Little Orphant Annie’s come to our house to stay,

Annie, an orphan, has come to the house of the speaker. The first line indicates she is there permanently rather than just a short-term guest.

An’ wash the cups an’ saucers up, an’ brush the crumbs away,
An’ shoo the chickens off the porch, an’ dust the hearth, an’ sweep,
An’ make the fire, an’ bake the bread, an’ earn her board-an’-keep;

Annie, however, does not seem to be there as a part of the family or new child or sibling. She does much housework throughout the day.

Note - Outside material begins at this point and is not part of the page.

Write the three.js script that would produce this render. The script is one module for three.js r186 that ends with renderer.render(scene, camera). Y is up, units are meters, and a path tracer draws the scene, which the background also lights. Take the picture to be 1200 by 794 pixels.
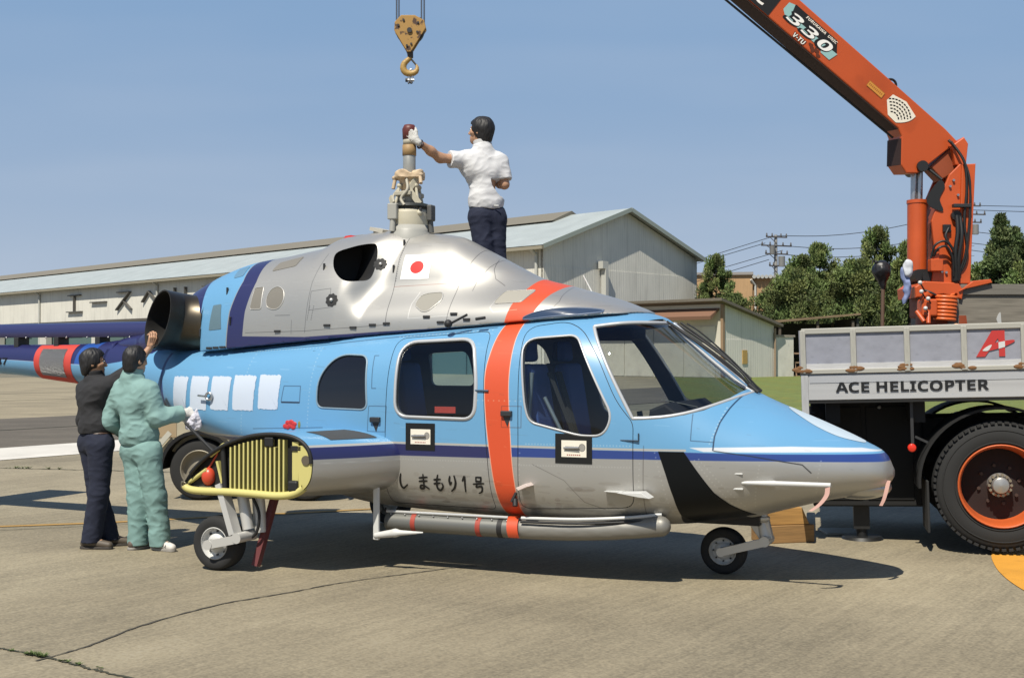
import * as THREE from 'three';
import { ImprovedNoise } from 'three/addons/math/ImprovedNoise.js';
import { RoundedBoxGeometry } from 'three/addons/geometries/RoundedBoxGeometry.js';
import { mergeGeometries, toCreasedNormals } from 'three/addons/utils/BufferGeometryUtils.js';
import { Brush, Evaluator, SUBTRACTION, INTERSECTION } from 'three-bvh-csg';

// ---------------------------------------------------------------- camera, sky, sun, exposure
const scene = new THREE.Scene();
const camera = new THREE.PerspectiveCamera(31.66, 1024 / 677, 0.1, 3000);
camera.position.set(0, 1.69, 0);
camera.rotation.x = 0.01286;
scene.add(camera);

const noiseGen = new ImprovedNoise();
const pn = (x, y, z) => noiseGen.noise(x, y, z);

const SUN = new THREE.Vector3(-0.28, 1, 0.62).normalize();
{
  const w = 1024, h = 512, d = new Float32Array(w * h * 4);
  const zen = [0.05, 0.10, 0.25], mid = [0.192, 0.306, 0.476], hor = [0.40, 0.455, 0.53];
  for (let j = 0; j < h; j++) {
    const el = ((j + 0.5) / h - 0.5) * Math.PI, s = Math.sin(el);
    for (let i = 0; i < w; i++) {
      const az = ((i + 0.5) / w) * Math.PI * 2, c = Math.cos(el);
      const dx = Math.cos(az) * c, dz = Math.sin(az) * c;
      let r = [0, 1, 2].map((k) => {
        if (s <= 0) return hor[k] * 0.8;
        const a = Math.min(1, s / 0.30), b = Math.min(1, Math.max(0, (s - 0.30) / 0.7));
        const a2 = 1 - Math.pow(1 - a, 1.7);
        return (hor[k] * (1 - a2) + mid[k] * a2) * (1 - b) + zen[k] * b;
      });
      if (s > 0) {   // thin high haze, drawn out in streaks
        const q = 1 / (s + 0.12);
        let n = 0, amp = 0.5, f = 1.1;
        for (let o = 0; o < 4; o++) { n += amp * pn(dx * q * f * 0.7 + 7, dz * q * f * 1.9 + 3, o * 3.1); amp *= 0.5; f *= 2.1; }
        const t = Math.max(0, Math.min(1, (n + 0.12) * 1.3)) * 0.16 * Math.min(1, s * 9);
        r = r.map((v, k) => v * (1 - t) + [0.50, 0.53, 0.59][k] * t);
      }
      const o = (j * w + i) * 4;
      d[o] = r[0]; d[o + 1] = r[1]; d[o + 2] = r[2]; d[o + 3] = 1;
    }
  }
  const sky = new THREE.DataTexture(d, w, h, THREE.RGBAFormat, THREE.FloatType);
  sky.mapping = THREE.EquirectangularReflectionMapping; sky.magFilter = THREE.LinearFilter; sky.needsUpdate = true;
  scene.background = sky; scene.environment = sky;
}
const sun = new THREE.DirectionalLight(new THREE.Color(1.0, 0.94, 0.82), 5.0);
sun.position.copy(SUN).multiplyScalar(60).add(new THREE.Vector3(0, 0, -12));
sun.target.position.set(0, 0, -12);
sun.castShadow = true; sun.shadow.mapSize.set(4096, 4096);
Object.assign(sun.shadow.camera, { left: -60, right: 60, top: 60, bottom: -60, near: 1, far: 200 });
scene.add(sun, sun.target);

const renderer = new THREE.WebGLRenderer({ antialias: true });
renderer.setSize(1024, 677);
renderer.shadowMap.enabled = true;
renderer.toneMapping = THREE.LinearToneMapping;
renderer.toneMappingExposure = 1.25;

// ---------------------------------------------------------------- helpers
const V = (x, y, z) => new THREE.Vector3(x, y, z);
const V2 = (x, y) => new THREE.Vector2(x, y);
const clamp = (x, a = 0, b = 1) => Math.min(b, Math.max(a, x));
const lerp = (a, b, t) => a + (b - a) * t;
const sstep = (a, b, x) => { const t = clamp((x - a) / (b - a)); return t * t * (3 - 2 * t); };
function rng(seed) { let a = seed >>> 0; return () => { a = (a + 0x6D2B79F5) >>> 0; let t = a; t = Math.imul(t ^ (t >>> 15), t | 1); t ^= t + Math.imul(t ^ (t >>> 7), t | 61); return ((t ^ (t >>> 14)) >>> 0) / 4294967296; }; }
const counts = {};
function numbered(n) { const k = counts[n] = (counts[n] || 0) + 1; return k === 1 ? n : `${n}_${String(k - 1).padStart(3, '0')}`; }
function tag(o, label, category, group) { o.userData.label = label; o.userData.category = category; if (group) o.userData.group = group; return o; }
function thing(name, label, category, pos = [0, 0, 0], turn = 0, group) {
  const o = new THREE.Group(); o.name = numbered(name); o.position.set(...pos); o.rotation.y = turn; scene.add(o);
  return tag(o, label, category, group);
}
function mesh(name, geo, mat, parent = scene, label) {
  const list = Array.isArray(geo) ? geo : [geo];
  const g = list.length === 1 ? list[0] : mergeGeometries(list.map(norm));
  const m = new THREE.Mesh(g, mat); m.name = numbered(name); m.castShadow = m.receiveShadow = true;
  if (label) m.userData.label = label;
  parent.add(m); return m;
}
function struct(name, geo, mat) { const m = mesh(name, geo, mat); m.userData.kind = 'structure'; return m; }
function norm(g) {   // makes geometries mergeable
  g = g.index ? g.toNonIndexed() : g;
  for (const k of Object.keys(g.attributes)) if (!['position', 'normal', 'uv'].includes(k)) g.deleteAttribute(k);
  if (!g.attributes.normal) g.computeVertexNormals();
  if (!g.attributes.uv) g.setAttribute('uv', new THREE.BufferAttribute(new Float32Array(g.attributes.position.count * 2), 2));
  return g;
}
const lin = (r, g, b) => new THREE.Color().setRGB(r, g, b);
const K = 0.82;
const std = (r, g, b, rough = 0.6, extra = {}) => new THREE.MeshStandardMaterial({ color: lin(r * K, g * K, b * K), roughness: rough, ...extra });
const phys = (r, g, b, rough = 0.4, extra = {}) => new THREE.MeshPhysicalMaterial({ color: lin(r * K, g * K, b * K), roughness: rough, ...extra });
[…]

In the fourth line of the first stanza, it is clarified she must do the housework to earn her keep.

An’ all us other childern, when the supper-things is done,
We set around the kitchen fire an’ has the mostest fun
A-list’nin’ to the witch-tales ‘at Annie tells about,
An’ the Gobble-uns ‘at gits you
Ef you

Once the housework is done and Annie has completed her chores, she provides some delightful entertainment for the other children of the house. The relationship between Annie and the other children seems like a good one given they have the "mostest fun" listening to her stories. The last five lines of the stanza indicate the stories she tells can be scary but still enjoyable.

Wunst they wuz a little boy wouldn’t say his prayers, —

In the first line of the second stanza is a prime example of how some words written in dialect may difficult to understand. "Wunst they wuz a little boy" would now be written as "Once there was a little boy" in common, modern English. The second stanza serves to demonstrate one of the stories Annie would share with the other children of the house. It starts off with a little boy who would not say his prayers, something that was considered naughty.

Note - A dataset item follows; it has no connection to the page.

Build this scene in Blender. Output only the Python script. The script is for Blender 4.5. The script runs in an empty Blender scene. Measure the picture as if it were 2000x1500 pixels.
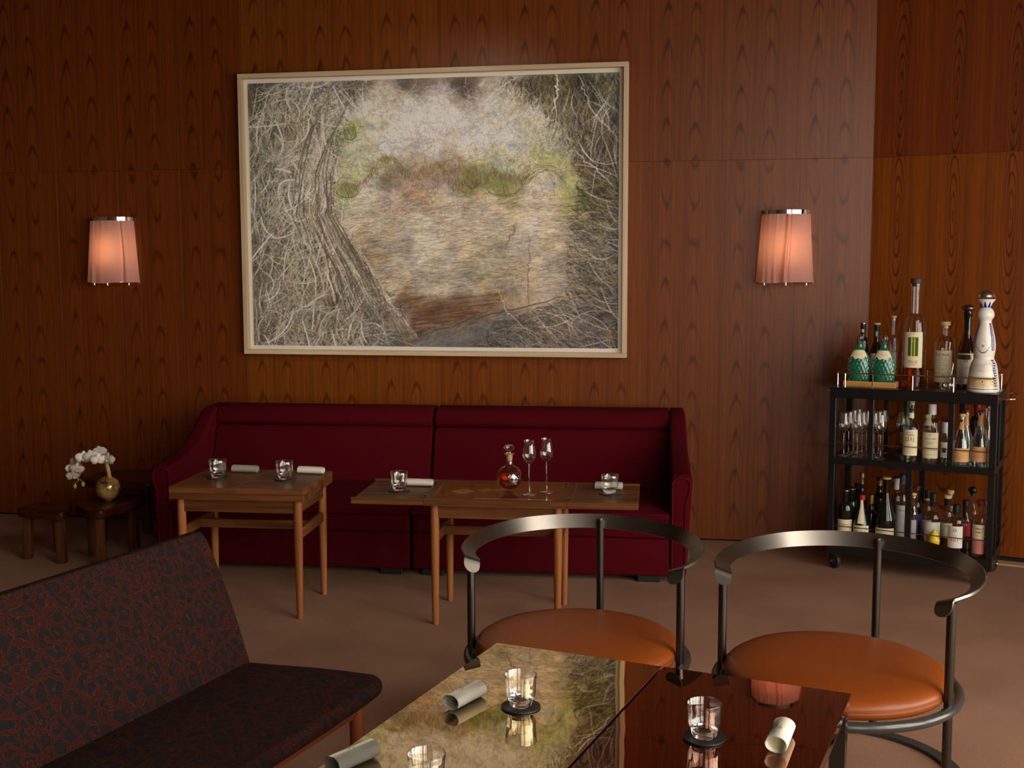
import bpy, bmesh, math, random
import numpy as np
from mathutils import Vector, Matrix
random.seed(7)
PI = math.pi
scene = bpy.context.scene
COL = scene.collection

# ------------------------------------------------------------------ camera
cam_data = bpy.data.cameras.new('camera')
cam = bpy.data.objects.new('camera', cam_data)
COL.objects.link(cam)
F_PX, PITCH, ROLL, YAW, EYE = 2260.66, 0.1009, -0.0025, -0.1709, 1.5
cam_data.sensor_width = 36.0
cam_data.lens = F_PX * 36.0 / 2000.0
cam_data.clip_start = 0.05
def cam_matrix():
    cp, sp, cr, sr, cw, sw = (math.cos(PITCH), math.sin(PITCH), math.cos(ROLL), math.sin(ROLL), math.cos(YAW), math.sin(YAW))
    A = np.array([[cr, -sr, 0], [sr, cr, 0], [0, 0, 1]]) @ np.array([[1, 0, 0], [0, -sp, -cp], [0, cp, -sp]]) @ np.array([[cw, -sw, 0], [sw, cw, 0], [0, 0, 1]])
    m = Matrix.Identity(4)
    for i in range(3):
        m[i][0] = A[0][i]; m[i][1] = -A[1][i]; m[i][2] = -A[2][i]
    m[2][3] = EYE
    return m
cam.matrix_world = cam_matrix()
scene.camera = cam

# ------------------------------------------------------------------ world, lights, exposure
world = bpy.data.worlds.new('world'); scene.world = world; world.use_nodes = True
world.node_tree.nodes['Background'].inputs[0].default_value = (0.8, 0.85, 1.0, 1)
world.node_tree.nodes['Background'].inputs[1].default_value = 0.02
def area(name, loc, target, sx, sy, power, color):
    l = bpy.data.lights.new(name, 'AREA'); l.shape = 'RECTANGLE'; l.size = sx; l.size_y = sy; l.energy = power; l.color = color
    o = bpy.data.objects.new(name, l); COL.objects.link(o); o.location = loc
    o.rotation_euler = (Vector(target) - Vector(loc)).to_track_quat('-Z', 'Y').to_euler()
    return o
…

An’ when he went to bed at night, away up-stairs,
His Mammy heerd him holler, an’ his Daddy heerd him bawl,
An’ when they turn’t the kivvers down, he wuzn’t there at all!

Lines 2-4 of the second stanza begin to show the consequences of the little boy not saying his prayers. Once he is upstairs, out of sight from his mother and father, they hear him hollering and crying. Unfortunately, when they go into his room he is nowhere to be found. He is not even under his "kivvers," which in this case are "covers."

An’ they seeked him in the rafter-room, an’ cubby-hole, an’ press,
An’ seeked him up the chimbly-flue, an’ ever’-wheres, I guess;

In these two lines, there are many words used to describe and name places that may not be common or known. What can be easily deduced, however, is that the boy’s parents looked everywhere for him but could not find him.

But all they ever found wuz thist his pants an’ roundabout: —
An’ the Gobble-uns ‘ll git you
Ef you

The second stanza ends just like the first¬– with a warning about goblins that will take the children, presumably, if they don’t watch out. Based on the little boy refusing to do his prayers, it is safe to assume he was taken for disobedience.

An’ one time a little girl ‘ud allus laugh an’ grin,
An’ make fun of ever’ one, an’ all her blood-an’-kin;

The first two lines of the third stanza can be, like other lines of the poem, difficult to understand. Broken down and simply put, they tell of a little girl who would laugh and tease everyone, including her family members. Already a pattern appears in which naughty children are taken by goblins, indicating Annie was telling stories to the other children for entertainment and to teach them valuable lessons.

An’ wunst, when they was “company,” an’ ole folks wuz there,
She mocked ’em an’ shocked ’em, an’ said she didn’t care!

In the next two lines the little girl even mocked elderly people. This shows just how naughty and disrespectful she is.

An’ thist as she kicked her heels, an’ turn’t to run an’ hide,
They wuz two great big Black Things a-standin’ by her side,
An’ they snatched her through the ceilin’ ‘fore she knowed what she’s about!

The three lines before the warning of the goblins show them actually taking her, if the "Black Things" are taken to be them.

An’ the Gobble-uns ‘ll git you
Ef you

Once again the same warning about the goblins is uttered. Like the two stanzas beforehand, the final lines are spaced out.

An’ little Orphant Annie says, when the blaze is blue,
An’ the lamp-wick sputters, an’ the wind goes woo-oo!
An’ you hear the crickets quit, an’ the moon is gray,
An’ the lightnin’-bugs in dew is all squenched away, —

The first four lines of the final stanza are very descriptive of surroundings, many in a typical fashion of spookiness. This is very fitting for Annie to tell the children as a way to end her stories.

You better mind yer parunts, an’ yer teachurs fond an’ dear,
An’ churish them ‘at loves you, an’ dry the orphant’s tear,
An’ he’p the pore an’ needy ones ‘at clusters all about,

Coming full circle with teaching the children to be good and kind, she directly mentions listening to parents, being respectful, and loving those around them. She also talks of helping those in need, including orphans, something that point to Annie herself.

Er the Gobble-uns ‘ll git you
Ef you

She ends with the final warning to be sure the children understand– be good, and you will be safe.

The poem tells of Annie, an orphan, who has come to live at a house where other children reside. She does many of the household chores but in addition to that she also tells stories to the kids. These stories are not only entertaining and spooky fun, they also are intended to teach the children a valuable lesson. At the end of every stanza the, the drawn out warning of the goblins taking children who "don’t watch out" is repeated. This means they need to be careful of their actions and not be naughty so as to not be taken by the scary goblins as a consequence.

The theme of the poem is to have strong moral values, like Annie does, in order to be safe and live well.